俺の解決法はサウナ。常に物事を考えてしまう性格で、せっかち病だと自分で思っていて、定期的に思考を停止したほうが良いなと思っている。P Cシャットダウンの感覚かな。サウナは脳ミソを止められるんだよね。
フリーランス、能力がある人なら今の時代にはあってるかも。。。
確かにフリーランスとか自由な生き方礼賛みたいな風潮はあるけど、でも課題も分かってきた。フリーランスだと多くの人にソリューションを提供することができないし、社会貢献度は低くなるし、社長や事業責任者のようにど真ん中にはいられない。例えば、フリーランスはオリンピックを誘致できないよね。だから、俺は自由だしストレスもないけど、小さくなっちゃったなってたまに思います。

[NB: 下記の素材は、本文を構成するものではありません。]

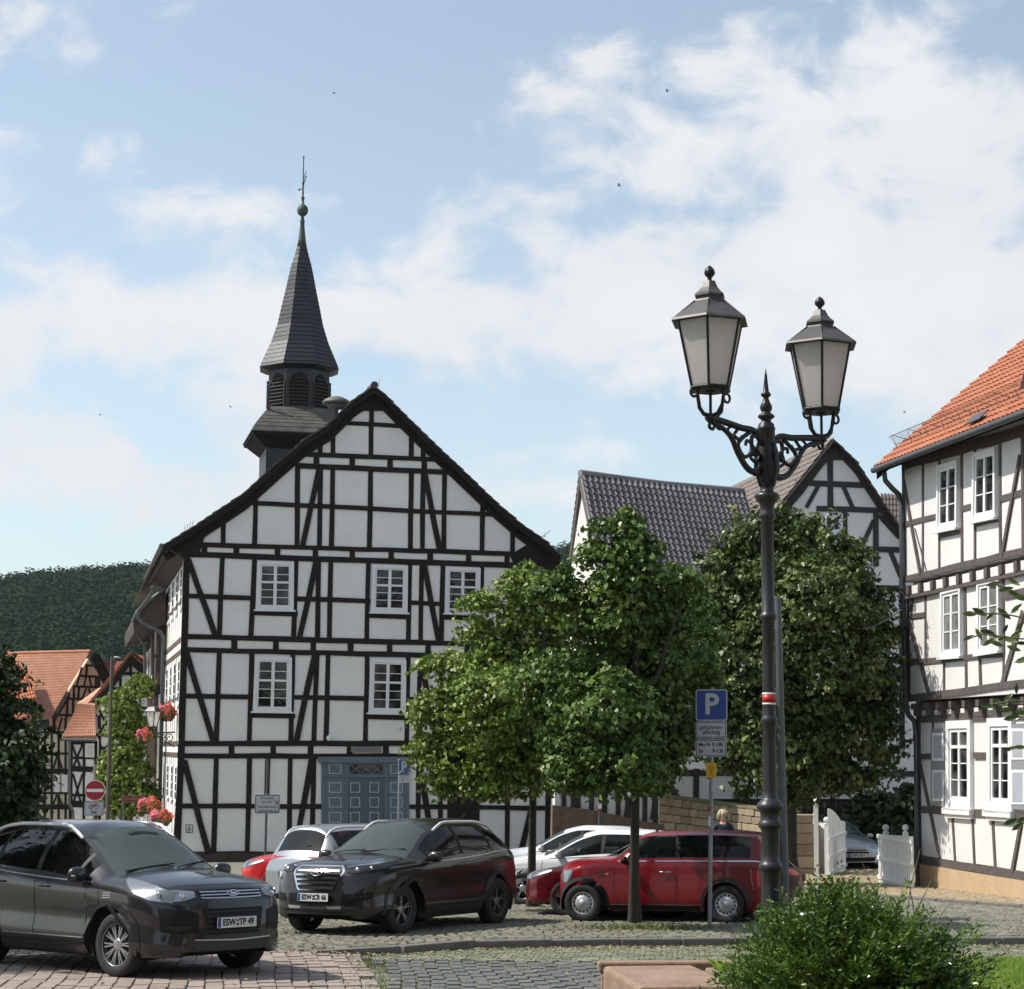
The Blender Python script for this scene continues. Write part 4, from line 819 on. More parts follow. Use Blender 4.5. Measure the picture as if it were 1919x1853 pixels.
    m = MB(); m.prism([E0+u*5.45+s*.12+nr*.10, E0+u*6.3+s*.12+nr*.10, E0+u*6.3+s*.42+nr*.12, E0+u*5.45+s*.42+nr*.12], nr*.02); part(m, 'roof_flashing', M_zinc, root)
    # rain pipe
    pts = [up.px(1657,886,.55), up.px(1659,900,.5), up.px(1672,915,.3), up.px(1684,926,.12), up.px(1689,945,.10), up.px(1692,1100,.08)]
    pts += [up.px(1693,1110,.06), mid.px(1698,1325,.08), mid.px(1703,1340,.02), g.px(1714,1352,.08), g.px(1717,1380,.08), g.px(1720,1640,.08), g.px(1721,1662,.08)]
    m = MB(); m.tube(pts, .062, 10)
    for i in (5, 7, 10): m.tube([pts[i]+V(0,0,-.04), pts[i]+V(0,0,.04)], .078, 10)
    part(m, 'rain_pipe', M_zincd, root)
build_right_house()
# ------------------------------------------------------------------ stone wall, gates, cable
def build_wall():
    a = V((1241-CX)/FL*60, 60, 0); b = V((1482-CX)/FL*53, 53, 0); u = (b-a).normalized(); n = V(u.y, -u.x, 0); Lw = (b-a).length
    root = thing('stone_wall', 'long yellow sandstone block wall behind the red estate car', 'wall', (a.x, a.y, gz(a.y)))
    mb = MB(); tint = []; za = P(1241,1492,60).z; zb = P(1482,1524,53).z; rows = 9
    for r in range(rows):
        x = -random.uniform(0, .3)
        while x < Lw:
            l = random.uniform(.35, .75); x1 = min(x+l, Lw); x0 = max(x, 0)
            if x1-x0 > .05:
                tt = (x0+x1)/2/Lw; y_ = a.y+(b.y-a.y)*tt; zt = za+(zb-za)*tt; z0 = gz(y_)-.1; h = (zt-z0)/rows; c = a+u*((x0+x1)/2)
                mb.box((c.x, c.y, z0+h*(r+.5)), (x1-x0-.02, .45+random.uniform(-.03, .03), h-.02), (u, n, V(0,0,1))); tint += [random.random()]*6
            x = x1
    o = part(mb, 'masonry', M_sandy, root, tint); bevel(o, .012, 1)
    m = MB(); m.prism([a+V(0,0,gz(a.y)-.1), b+V(0,0,gz(b.y)-.1), b+V(0,0,zb-.03), a+V(0,0,za-.03)], n*.15); part(m, 'mortar', mat('dark_mortar', (.10,.085,.065), .95), root)
    m = MB()
    c = MB(); c.prism([a+V(0,0,za)-n*.25, b+V(0,0,zb)-n*.25, b+V(0,0,zb)+n*.25, a+V(0,0,za)+n*.25], V(0,0,.05)); part(c, 'coping', mat('mossy_coping', (.09,.11,.035), .95, col2=(.2,.16,.10), vscale=3), root)
    # pillar
    q = V((1500-CX)/FL*52.6, 52.6, 0); root = thing('wall_pillar', 'blocky sandstone pillar beside the left gate leaf', 'pillar', (q.x, q.y, gz(q.y)))
    mb = MB(); tint = []; zt = P(1500,1526,52.4).z; z0 = gz(q.y)-.1; z = z0; 
    while z < zt-.02:
        h = min(random.uniform(.24, .34), zt-z); mb.box((q.x, q.y, z+h/2), (.50+random.uniform(-.02,.02), .6, h-.012)); tint += [random.random()]*6; z += h
    bevel(part(mb, 'masonry', M_sandy, root, tint), .015, 1)
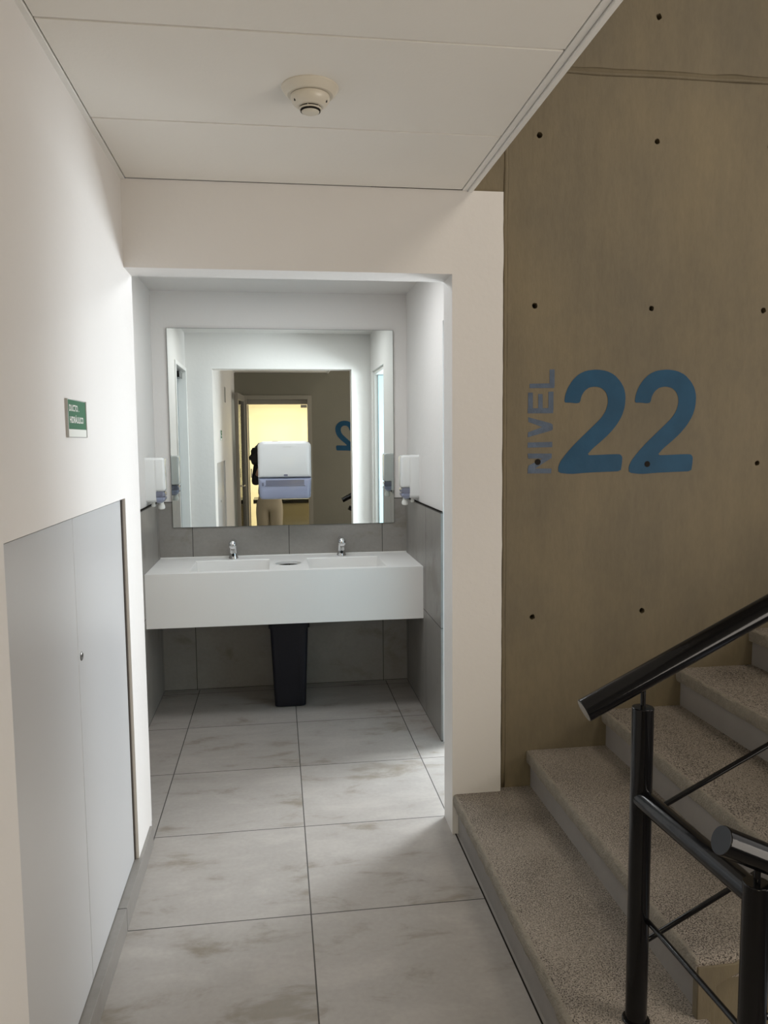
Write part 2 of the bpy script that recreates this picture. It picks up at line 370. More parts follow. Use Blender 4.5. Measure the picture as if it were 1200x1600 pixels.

やりたいことがない、という人に対して何かアドバイスはありますか?
俺も学生で就活した時、やりたいことなんてなかったんですよね。だから全ての業界や興味が湧かない会社も一旦見に行きました。でもね、それでもやりたいことなんて見つからなかったですよ。就活で見つけるのは無理だなと思って、それで幅広い業界や人に会える仕事につこうと思って。そうすると究極的には「お金」と「人」だったんだよね。それで俺は人材業界に入ったというわけ。社会に出ても人生かけてやりたいことが見つかった!というわけじゃないけど、目の前の面白そうなことをやってます。
学生や20代の若手にメッセージをお願いします。
社会に出て最初の数年間は社畜になってもいいと思いますよ。とにかく与えられた仕事にがむしゃらに取り組む。実績がないと信頼は得られないし、その後のキャリアは広がらないからね。
あとはやっぱりロールモデルを見つけることかな。この人みたいになりたい、と思える人を見つけて欲しい。ただ、ロールモデルが天才だったらやめた方がいいよ。あの人たちにはなれないから。自分の手が届く人、身近な人をロールモデルに選ぶといいよ。
私の夢はこんなに大きい窓がある家に住むことなんて、今日は完全にロールモデルに出会ったなというつもりなんですけど。
笑。頑張ってね。応援してます。